The choreography is full of the low, springy, unaccented jumps that are part of the style Brown developed. The dancers are nimble—virtuosic—yet easy in their skins. They can set a current of movement trickling or gushing through their bodies, causing a shoulder to roll, a knee to lift, an arm to swing, a head to turn—maybe all at the same time. And no matter how tricky the flying lifts and complex patterns, they’re not performed with knock-‘em-dead assertiveness. I once thought that no one could move like Trisha Brown.
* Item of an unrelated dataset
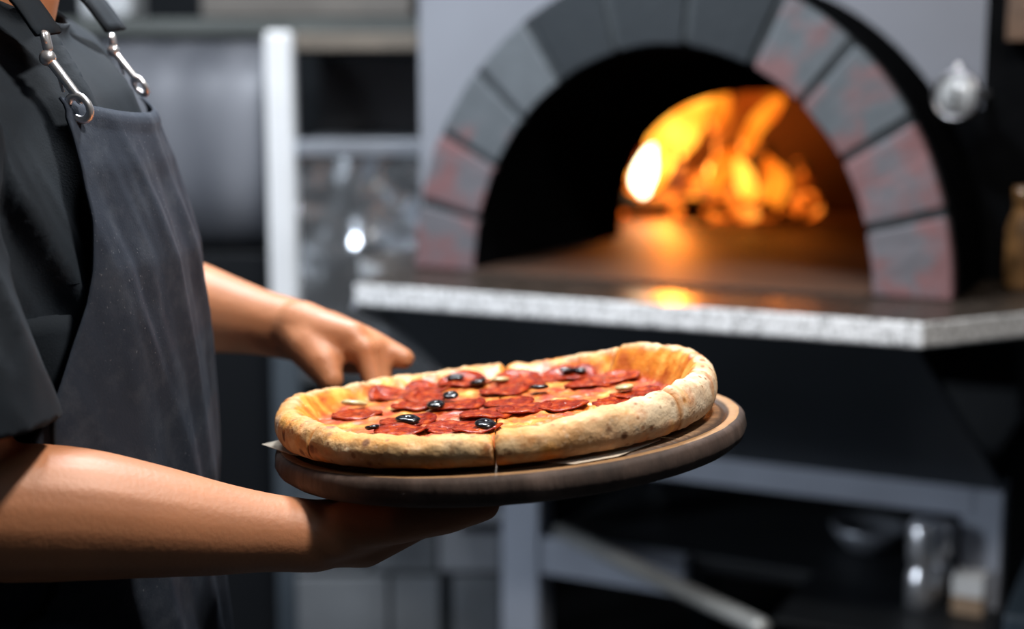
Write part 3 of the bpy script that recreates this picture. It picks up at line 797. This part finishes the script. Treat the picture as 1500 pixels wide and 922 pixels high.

And then she taught—inspired—others to develop a like fertility of mind and body.
In the latter part of her career, she also developed an idiosyncratically theatrical sense of timing and spatial design, so that you felt yourself drawn along a variegated terrain. Looking back on the path from her early works to her later ones, I understand that while she was developing her art, she was also teaching us how to see it.
Martha Ullman West says
Perhaps, too, Brown was traveling, in memory, along the “variegated terrain” of her childhood in Aberdeen, Washington, where she played in the lapping waters of Puget Sound and climbed the tall trees of the forest that was only a little further inland. I too think of this seriously and unpretentiously intellectual artist as playful, relaxed, free, unconstrained, unfettered by convention, and I grieve for the loss of her. Thank you Deborah for bringing her back with such unforced eloquence and I thank the dancers as well.